Take Control Of Backlight

Like facing into a refreshing breeze, backlight can flow through a scene to create depth, dimension and visual impact

This Article Features Photo Zoom

Sunrise at Mono Lake, California. As the sun rose above the horizon, this scene was transformed from quiet and flat to one of glowing colors and rich contrast.

The stars faded as darkness gave way to soft twilight. The eastern horizon cast its gentle glow across the landscape. Long wavelengths of light penetrated the sky overhead, defining a blue shadow cast by the Earth against the atmosphere, and then pushing it ever lower in the sky. Clouds and the east-facing mountains gathered hues of pink and orange that dropped gradually toward the base of the escarpment. Then, with a flash of gold, the disc of the sun broke the horizon and direct sunlight poured in. Contrast between highlights and shadows built rapidly as the sun revealed itself. Like millions before, this sunrise, in visual terms, was an evolution from simple to complex.

Within canyons, you can find a subtle form of backlight in reflective surfaces like water.
On this particular morning, in the crisp autumn air among golden grasses at Mono Lake, it occurred to me that many of my favorite photographs have an almost palpable sense of movement created by backlight. Like facing into a breeze, the light flows through the image—glowing through an autumn leaf, rim-lighting cactus spines or reflecting toward the viewer from the surface of water. All of these effects depend on light coming from a position somewhere behind the main subject.

The photograph of glowing rabbitbrush flowers that I composed that morning is a classic use of backlighting in the landscape. The sun is low over the horizon so the color temperature of the direct light is still warm, and the translucent nature of the grasses and rabbitbrush flowers makes them glow. I chose the camera position to layer the sunlit vegetation against shadows illuminated by cool blue skylight. This provides contrast of both tone and color to set off the highlight areas, enhancing the impression of depth and dimension.
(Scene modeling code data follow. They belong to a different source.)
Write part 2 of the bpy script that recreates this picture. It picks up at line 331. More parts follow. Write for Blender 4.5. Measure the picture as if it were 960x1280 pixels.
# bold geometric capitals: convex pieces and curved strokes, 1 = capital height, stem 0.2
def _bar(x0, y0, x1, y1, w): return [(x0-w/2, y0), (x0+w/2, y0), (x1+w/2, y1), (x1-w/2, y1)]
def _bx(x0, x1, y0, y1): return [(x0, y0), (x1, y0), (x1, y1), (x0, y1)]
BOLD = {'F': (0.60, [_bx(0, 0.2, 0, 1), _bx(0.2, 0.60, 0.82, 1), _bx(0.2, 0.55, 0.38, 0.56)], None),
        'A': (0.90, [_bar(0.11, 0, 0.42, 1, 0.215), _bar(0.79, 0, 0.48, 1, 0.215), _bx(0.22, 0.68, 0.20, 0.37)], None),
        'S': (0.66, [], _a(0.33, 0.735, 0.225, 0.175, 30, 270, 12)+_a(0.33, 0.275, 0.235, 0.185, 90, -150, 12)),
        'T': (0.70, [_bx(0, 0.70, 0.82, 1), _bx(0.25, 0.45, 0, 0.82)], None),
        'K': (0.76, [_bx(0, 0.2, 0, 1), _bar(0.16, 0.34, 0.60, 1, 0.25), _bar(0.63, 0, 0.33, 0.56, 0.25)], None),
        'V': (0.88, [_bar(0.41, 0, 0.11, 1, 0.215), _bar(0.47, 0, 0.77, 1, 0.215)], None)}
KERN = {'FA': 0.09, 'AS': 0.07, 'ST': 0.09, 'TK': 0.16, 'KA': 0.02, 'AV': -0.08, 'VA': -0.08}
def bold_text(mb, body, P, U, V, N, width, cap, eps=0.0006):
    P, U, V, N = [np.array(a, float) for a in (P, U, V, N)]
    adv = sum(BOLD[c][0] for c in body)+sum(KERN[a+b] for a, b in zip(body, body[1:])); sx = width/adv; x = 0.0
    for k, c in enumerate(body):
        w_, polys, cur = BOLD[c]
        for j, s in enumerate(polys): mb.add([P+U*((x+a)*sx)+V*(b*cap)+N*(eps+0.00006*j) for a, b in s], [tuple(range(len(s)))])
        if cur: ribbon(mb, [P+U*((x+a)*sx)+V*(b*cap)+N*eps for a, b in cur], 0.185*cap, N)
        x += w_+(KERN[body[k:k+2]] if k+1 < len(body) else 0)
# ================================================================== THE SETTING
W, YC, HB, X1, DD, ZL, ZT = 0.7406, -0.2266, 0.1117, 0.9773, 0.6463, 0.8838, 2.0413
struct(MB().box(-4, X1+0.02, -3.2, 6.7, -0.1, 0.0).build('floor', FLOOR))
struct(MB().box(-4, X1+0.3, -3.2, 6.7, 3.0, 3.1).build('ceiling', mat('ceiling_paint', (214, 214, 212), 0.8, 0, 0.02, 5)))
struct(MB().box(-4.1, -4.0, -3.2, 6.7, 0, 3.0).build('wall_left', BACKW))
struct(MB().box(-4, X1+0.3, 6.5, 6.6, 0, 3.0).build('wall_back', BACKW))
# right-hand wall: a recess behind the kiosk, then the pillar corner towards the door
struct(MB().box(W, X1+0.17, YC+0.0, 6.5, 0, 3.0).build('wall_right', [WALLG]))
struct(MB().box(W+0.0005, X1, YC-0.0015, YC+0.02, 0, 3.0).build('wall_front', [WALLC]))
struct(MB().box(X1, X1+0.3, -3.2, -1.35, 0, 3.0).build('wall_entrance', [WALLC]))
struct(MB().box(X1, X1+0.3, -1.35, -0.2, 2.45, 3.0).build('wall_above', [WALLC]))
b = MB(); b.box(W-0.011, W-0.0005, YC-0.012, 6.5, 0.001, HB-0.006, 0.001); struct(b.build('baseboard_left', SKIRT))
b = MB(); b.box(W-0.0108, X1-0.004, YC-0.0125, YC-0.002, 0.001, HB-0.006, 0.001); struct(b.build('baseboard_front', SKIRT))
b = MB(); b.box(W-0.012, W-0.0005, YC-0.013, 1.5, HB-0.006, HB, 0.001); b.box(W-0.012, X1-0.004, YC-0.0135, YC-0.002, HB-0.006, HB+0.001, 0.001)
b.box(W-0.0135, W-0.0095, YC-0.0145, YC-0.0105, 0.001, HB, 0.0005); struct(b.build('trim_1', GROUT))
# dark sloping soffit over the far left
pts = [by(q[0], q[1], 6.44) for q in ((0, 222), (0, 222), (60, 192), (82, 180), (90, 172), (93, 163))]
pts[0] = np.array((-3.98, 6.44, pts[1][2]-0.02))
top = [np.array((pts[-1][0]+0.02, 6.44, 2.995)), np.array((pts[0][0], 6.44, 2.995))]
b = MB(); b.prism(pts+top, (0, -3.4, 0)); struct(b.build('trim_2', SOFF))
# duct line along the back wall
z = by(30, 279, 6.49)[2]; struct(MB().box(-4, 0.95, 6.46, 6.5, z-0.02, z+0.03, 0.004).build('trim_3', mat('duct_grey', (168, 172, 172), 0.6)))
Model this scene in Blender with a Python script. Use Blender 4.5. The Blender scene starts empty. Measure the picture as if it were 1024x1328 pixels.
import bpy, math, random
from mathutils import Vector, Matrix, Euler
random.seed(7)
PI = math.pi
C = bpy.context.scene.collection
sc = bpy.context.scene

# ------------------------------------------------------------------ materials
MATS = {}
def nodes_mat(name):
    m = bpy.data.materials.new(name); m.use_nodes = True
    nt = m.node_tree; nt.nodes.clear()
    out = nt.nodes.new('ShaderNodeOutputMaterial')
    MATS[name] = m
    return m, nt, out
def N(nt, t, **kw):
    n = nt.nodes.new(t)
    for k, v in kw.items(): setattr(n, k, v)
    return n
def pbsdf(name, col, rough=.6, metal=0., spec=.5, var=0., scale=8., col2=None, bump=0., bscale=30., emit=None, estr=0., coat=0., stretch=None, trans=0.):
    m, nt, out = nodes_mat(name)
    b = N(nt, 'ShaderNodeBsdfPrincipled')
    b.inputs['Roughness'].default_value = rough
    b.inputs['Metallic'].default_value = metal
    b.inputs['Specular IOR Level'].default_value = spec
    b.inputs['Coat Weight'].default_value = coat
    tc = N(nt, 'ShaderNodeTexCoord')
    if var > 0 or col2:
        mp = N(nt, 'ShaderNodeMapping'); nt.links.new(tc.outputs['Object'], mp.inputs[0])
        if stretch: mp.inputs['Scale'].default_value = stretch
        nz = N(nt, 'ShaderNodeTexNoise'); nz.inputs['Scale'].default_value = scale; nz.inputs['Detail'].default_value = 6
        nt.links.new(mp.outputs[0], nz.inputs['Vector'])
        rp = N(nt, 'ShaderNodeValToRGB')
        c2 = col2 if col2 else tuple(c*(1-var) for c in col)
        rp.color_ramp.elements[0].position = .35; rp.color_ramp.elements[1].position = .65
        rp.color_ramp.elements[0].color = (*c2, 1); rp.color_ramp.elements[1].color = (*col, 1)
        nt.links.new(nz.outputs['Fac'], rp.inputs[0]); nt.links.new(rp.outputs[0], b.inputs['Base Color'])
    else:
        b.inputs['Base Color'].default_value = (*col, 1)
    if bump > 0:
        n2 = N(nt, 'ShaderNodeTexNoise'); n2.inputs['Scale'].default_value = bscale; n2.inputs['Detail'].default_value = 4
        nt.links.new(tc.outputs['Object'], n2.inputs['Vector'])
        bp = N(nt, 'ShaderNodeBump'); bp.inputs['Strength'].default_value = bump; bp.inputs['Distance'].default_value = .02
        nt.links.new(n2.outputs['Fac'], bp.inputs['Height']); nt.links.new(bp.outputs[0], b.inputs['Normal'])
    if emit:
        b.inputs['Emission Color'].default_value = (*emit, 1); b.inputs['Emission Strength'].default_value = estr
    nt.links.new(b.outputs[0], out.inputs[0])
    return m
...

The trick was to avoid lens flare and loss of contrast from the sun in-frame and shining directly into my lens. Shading the lens with my hand as I normally would wasn't an option as it would have been in the frame, but luck was with me—a low cloud would become a natural lens shade as the sun rose behind it. Waiting for the sun to rise behind the cloud meant that it was also high enough to spill over Negit Island to illuminate the water vapor rising from the lake in the distance.

Crepuscular rays penetrate fog through oaks, Sonoma County, California.
Dissecting Backlight
Over time, I've grown to think of backlight not only in terms of direct light as from the sun or a strobe, but as any light source arriving from an angle behind the subject that plays an important role in determining the character of the photograph. Thinking of it this way has helped me dissect the various sources of light at play to make better-informed creative decisions in the search for situations and camera positions that make use of subtle backlight to create separation of color, form and tone. The light might be transmitted toward the camera through translucent objects or reflected off in the manner of a rock skipped off the surface of a pond—the light's path is deflected, refracted or diffused toward the camera rather than reflected back off the subject like front light.

One of my favorite forms of backlight occurs when light is reflected off a surface behind the subject, but just out of frame, then transmitted through leaves or other translucent materials. The balance between this transmitted backlight and overhead skylight is close enough for the effect to be subtle, and it maintains a shaded background against which the leaves achieve an elegant glow. It's an effect that can be easy to miss in nature unless you're really looking for it, but it especially sings in a photograph.